Después de nada, o después de todo
supe que todo no era más que nada.
Grito «¡Todo!», y el eco dice «¡Nada!»
Grito «¡Nada!», y el eco dice «¡Todo!»
Ahora sé que la nada lo era todo.
y todo era ceniza de la nada.
No queda nada de lo que fue nada.
(Era ilusión lo que creía todo
y que, en definitiva, era la nada.)
Qué más da que la nada fuera nada
si más nada será, después de todo,
después de tanto todo para nada.
Ya acabo, pero dejadme mostraros solo unos versos más. En Lope. La noche. Marta, José Hierro se pone en la piel de un Lope de Vega ya viejo, que convive con su amante, Marta de Nevares, de quien se enamoró cuando ella contaba con apenas 16 años y él ya se había hecho sacerdote. Marta llegó a su vida en un momento de crisis tras la muerte de su esposa y de uno de sus hijos. La joven le devolvió la ilusión por la vida, a pesar del escándalo que supuso su unión, pero la felicidad no les duraría mucho tiempo. Marta se fue quedando ciega poco a poco y ese hecho contribuyó a que enloqueciera.

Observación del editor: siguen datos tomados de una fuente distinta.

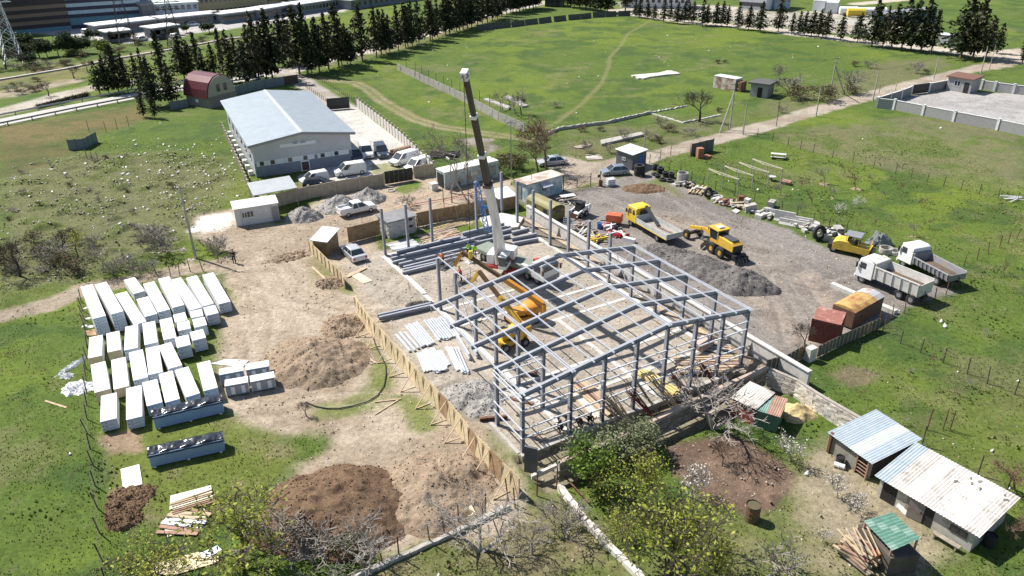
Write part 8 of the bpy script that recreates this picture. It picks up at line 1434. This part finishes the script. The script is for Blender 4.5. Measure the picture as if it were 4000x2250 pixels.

Esta última historia de amor de Lope conmovió a José Hierro y le inspiró para escribir este poema. Es un poema extenso, yo solo os copio aquí algunos versos. Pero me parece que describe tan magistralmente la ternura, el cariño y la desolación que debió sentir el genio, cansado, rendido ante la vida, al ver cómo su amada se desvanecía, sin poder hacer nada más que seguir cuidándola, seguir amándola, que he querido compartirlo con vosotros. Por cierto, escuchar recitarlo al propio Hierro da aún más fuerza al poema porque su voz es la de Lope.
[…]
Hasta mañana, Noche.
Tengo que dar la cena a Marta,
asearla, peinarla (ella no vive ya en el mundo nuestro),
cuidar que no alborote mis papeles,
que no apuñale las paredes con mis plumas
—mis bien cortadas plumas—,
tengo que confesarla. «Padre, vivo en pecado»
(no sabe que el pecado es de los dos),
y dirá luego: «Lope, quiero morirme»
(y qué sucedería si yo muriese antes que ella).
Ego te absolvo.
Y luego, sosegada, le contaré, para dormirla,
aventuras de olas, de galeones, de arcabuces, de rumbos marinos,
de lugares vividos y soñados: de lo que fue
y que no fue y que pudo ser mi vida.
Abre tus ojos verdes, Marta, que quiero oír el mar.